Carrie's job search demonstrates the dehumanizing side of capitalist values. Employers eye her as they would any other sort of commodity, deciding whether or not she is worth her cost.
Carrie's visit to the department store shows her fascination with conspicuous consumption. All of the trinkets and fancy clothing seem to call out to her, even though she cannot afford any of them; thus a capitalist economy manipulates the desire of the consumer without ever completely satisfying it. The unsatisfied desire drives the consumer to continue buying more material goods, and the desire to buy drives the consumer to work long hours at unpleasant jobs. Carrie's dreams of satisfying her desire for material things are abruptly disappointed when she realizes that she only has fifty cents of her weekly wage at her disposal. Most of her time is spent in thinking about the things she cannot afford to buy, such as clothing and car fare. The greatest irony of her situation is that she cannot even afford to buy the shoes she produces at her job. The constant frustration of her consumer desires makes her miserable.
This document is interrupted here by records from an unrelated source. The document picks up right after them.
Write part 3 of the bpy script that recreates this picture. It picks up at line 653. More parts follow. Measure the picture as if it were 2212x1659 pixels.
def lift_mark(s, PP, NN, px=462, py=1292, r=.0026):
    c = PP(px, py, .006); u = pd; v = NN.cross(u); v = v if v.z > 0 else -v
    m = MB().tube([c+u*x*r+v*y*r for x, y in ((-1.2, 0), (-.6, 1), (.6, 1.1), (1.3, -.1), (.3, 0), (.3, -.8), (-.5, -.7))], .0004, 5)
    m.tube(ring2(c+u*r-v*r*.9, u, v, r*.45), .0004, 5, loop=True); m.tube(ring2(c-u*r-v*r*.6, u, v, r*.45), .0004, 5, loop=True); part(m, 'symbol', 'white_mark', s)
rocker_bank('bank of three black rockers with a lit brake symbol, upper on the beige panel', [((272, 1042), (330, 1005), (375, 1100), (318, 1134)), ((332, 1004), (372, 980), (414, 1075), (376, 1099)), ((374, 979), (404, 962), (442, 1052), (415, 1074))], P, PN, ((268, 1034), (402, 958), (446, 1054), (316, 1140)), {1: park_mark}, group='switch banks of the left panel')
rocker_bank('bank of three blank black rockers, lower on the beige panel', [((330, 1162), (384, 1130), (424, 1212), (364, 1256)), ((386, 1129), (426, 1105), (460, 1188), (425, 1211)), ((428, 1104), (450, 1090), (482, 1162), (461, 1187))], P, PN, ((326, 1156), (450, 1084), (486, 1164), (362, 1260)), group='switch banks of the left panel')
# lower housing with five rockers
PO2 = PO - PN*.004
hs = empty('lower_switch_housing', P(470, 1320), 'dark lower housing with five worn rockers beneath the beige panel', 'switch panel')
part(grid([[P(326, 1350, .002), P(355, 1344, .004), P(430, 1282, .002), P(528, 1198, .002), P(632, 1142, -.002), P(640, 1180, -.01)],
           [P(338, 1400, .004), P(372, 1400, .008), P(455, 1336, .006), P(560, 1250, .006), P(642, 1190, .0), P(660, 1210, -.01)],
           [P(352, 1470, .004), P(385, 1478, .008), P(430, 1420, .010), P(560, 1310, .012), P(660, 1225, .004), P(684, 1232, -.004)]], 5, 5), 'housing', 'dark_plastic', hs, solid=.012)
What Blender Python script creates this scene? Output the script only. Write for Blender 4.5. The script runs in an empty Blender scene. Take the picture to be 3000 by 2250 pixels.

Sister Carrie also shows how money and earning power can come to govern the relationship between family members. Minnie and Hanson do not invite Carrie to live with them out of desire for the presence of a close family member; rather, they hope to profit from her labor by charging her for board. Here, Carrie becomes a customer, not a person. Hanson and Minnie's commodification of Carrie is, however, somewhat pathetic; they are not gaining enough money from her stay to make much of a difference in their bare-bones existence, and their frugal lifestyle marks them as members of the crowd of people who are too poor to be serious consumers.